(cet article est une suite de « La complexité du rapport de l’être humain avec la réalité », mais peut être lu pour lui-même)
Lorsqu’un individu est pris dans une dérive sectaire, il se retrouve enfermé à l’intérieur d’un délire, celui du chef charismatique de la secte, et qu’il prend pour la réalité elle-même. Lorsqu’un individu commence à s’éloigner de la secte où il était jusque là enfermé, c’est parce qu’il commence à douter de la vérité du discours du chef charismatique. Il commence à avoir du mal à le tenir pour vrai, il se met à avoir des interrogations en tête.
Douter, s’interroger, c’est le départ de toute démarche de connaissance, et de toute la démarche scientifique. D’ailleurs lorsqu’on parle des sciences, c’est souvent en utilisant l’expression « recherche scientifique », parce que la caractéristique principale de l’esprit scientifique est qu’il ne se contente jamais de tenir pour vrai une fois pour toute. On appelle cette tendance au doute, à l’interrogation, le scepticisme.
Mais si l’interrogation, l’esprit sceptique, est bien le point de départ de la science, celle-ci ne s’arrête pas là. Le doute est pour elle un moyen de s’élancer vers la connaissance. Comment le fait-elle ? Avoir l’esprit ouvert ne suffit pas. L’esprit une fois libéré de sa tendance à tenir pour vrais les préjugés de sa culture, comment s’élancera-t-il à la recherche de connaissances solides ?
L’esprit scientifique a deux points d’appuis, comme s’il marchait sur deux jambes : l’observation et le raisonnement. Comme le dit Bertrand Russell, la méthode scientifique consiste à partir des observations que l’on peut faire de la nature et du raisonnement basé sur celles-ci pour établir d’abord des faits au sujet de la réalité, puis des lois qui expliquent la production de ces faits. Mais ce qui est vrai pour la recherche scientifique l’est aussi pour toutes les autres dimensions de la vie humaine.
Il n’y a pas qu’en science que nous avons soif de vérité. C’est aussi le cas dans nos relations humaines (amour et amitié), dans notre vie professionnelle. Pour avoir des relations saines avec les autres, il est important de toujours rester observateur, et de savoir raisonner sur les observations que nous faisons.
Mais la définition que nous donne Russell de la science est incomplète. L’esprit scientifique n’est pas seulement observateur et logique. Il est aussi ouvert à deux autres points d’appuis, de sorte que dans la recherche de la vérité nous n’avons pas deux, mais quatre jambes. Ces deux autres points d’appui sont l’intuition et le dialogue.

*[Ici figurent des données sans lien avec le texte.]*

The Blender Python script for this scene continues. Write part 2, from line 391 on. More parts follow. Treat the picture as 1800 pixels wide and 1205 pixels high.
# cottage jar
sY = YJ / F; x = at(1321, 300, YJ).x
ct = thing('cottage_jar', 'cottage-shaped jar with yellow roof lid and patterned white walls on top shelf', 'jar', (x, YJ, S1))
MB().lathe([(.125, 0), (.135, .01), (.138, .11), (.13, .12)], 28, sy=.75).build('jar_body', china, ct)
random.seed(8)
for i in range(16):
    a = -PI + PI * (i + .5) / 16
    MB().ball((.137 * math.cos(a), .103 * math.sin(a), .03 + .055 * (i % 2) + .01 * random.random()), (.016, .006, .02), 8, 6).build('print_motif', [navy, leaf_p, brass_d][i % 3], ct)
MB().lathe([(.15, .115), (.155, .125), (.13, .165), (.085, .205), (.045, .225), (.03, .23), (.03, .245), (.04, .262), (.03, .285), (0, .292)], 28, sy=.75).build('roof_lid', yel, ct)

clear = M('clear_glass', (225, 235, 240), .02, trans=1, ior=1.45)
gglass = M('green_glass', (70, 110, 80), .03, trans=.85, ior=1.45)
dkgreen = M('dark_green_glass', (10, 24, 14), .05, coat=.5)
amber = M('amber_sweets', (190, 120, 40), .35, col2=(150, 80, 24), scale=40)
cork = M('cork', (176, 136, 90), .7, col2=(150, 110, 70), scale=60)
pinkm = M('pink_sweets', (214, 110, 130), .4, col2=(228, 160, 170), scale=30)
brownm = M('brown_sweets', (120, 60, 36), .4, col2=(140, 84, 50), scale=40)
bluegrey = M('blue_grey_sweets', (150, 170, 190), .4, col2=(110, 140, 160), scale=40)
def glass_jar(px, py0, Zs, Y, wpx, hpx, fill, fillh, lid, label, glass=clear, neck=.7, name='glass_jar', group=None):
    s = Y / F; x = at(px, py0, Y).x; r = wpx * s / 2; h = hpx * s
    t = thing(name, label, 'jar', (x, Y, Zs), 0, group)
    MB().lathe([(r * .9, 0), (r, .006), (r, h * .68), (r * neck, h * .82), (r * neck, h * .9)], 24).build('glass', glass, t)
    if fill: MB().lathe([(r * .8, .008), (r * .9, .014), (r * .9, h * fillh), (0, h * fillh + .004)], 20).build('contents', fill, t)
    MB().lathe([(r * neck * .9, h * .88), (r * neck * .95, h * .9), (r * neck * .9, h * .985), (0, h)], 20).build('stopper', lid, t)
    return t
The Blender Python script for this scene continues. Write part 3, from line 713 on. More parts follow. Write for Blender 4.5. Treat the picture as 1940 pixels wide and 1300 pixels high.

L’intuition est une faculté étrange, la capacité de pressentir une vérité de l’intérieur de notre propre esprit. Un célèbre mathématicien, Raymond Poincaré raconte ainsi qu’il peinait depuis de longues semaines sur une impasse dans une démonstration mathématique. Et alors que, ayant pris quelques jours de vacances, il descendait de l’autocar qui le menait à sa villégiature, lui vint soudainement en tête la révélation de la solution sur laquelle il avait si longtemps peiné en vain. Mais ce pouvoir d’intuition n’appartient pas qu’aux grands scientifiques ! Combien de conjoints « pressentent » l’infidélité de leurs conjoints, pour ne prendre que cet exemple ?
Mais attention à ne pas se laisser emporter trop loin par la « magie de l’intuition ». L’esprit rationnel sait bien qu’il ne peut tenir sur cette patte unique. L’intuition, une fois en tête, doit se frotter et se confronter à la réalité des observations et à la rigueur du raisonnement. Et ici la 4ème patte entre en jeu. On ne saurait longtemps persévérer seul dans la recherche de la vérité. Le dialogue, c’est-à-dire la communication aux autres de mes intuitions, de mes observations, de mes raisonnements, est essentiel.
C’est ainsi que tout scientifique, lorsqu’il croit avoir trouvé quelque chose, l’expose à la communauté des savants dans une publication scientifique.
Pour récapituler tout ce que nous avons acquis ici, reprenons notre fil directeur : celui de la dérive sectaire. À l’inverse, dans une secte, on ne valorise aucune de ces quatre activités : observation, raisonnement, intuition, dialogue. Pas de dialogue, puisqu’il s’agit d’imposer un discours descendant, celui du guide charismatique, qui doit s’imposer à la conscience de l’adepte, et passer, dans son esprit avant l’exercice personnel de l’observation, du raisonnement, de l’intuition.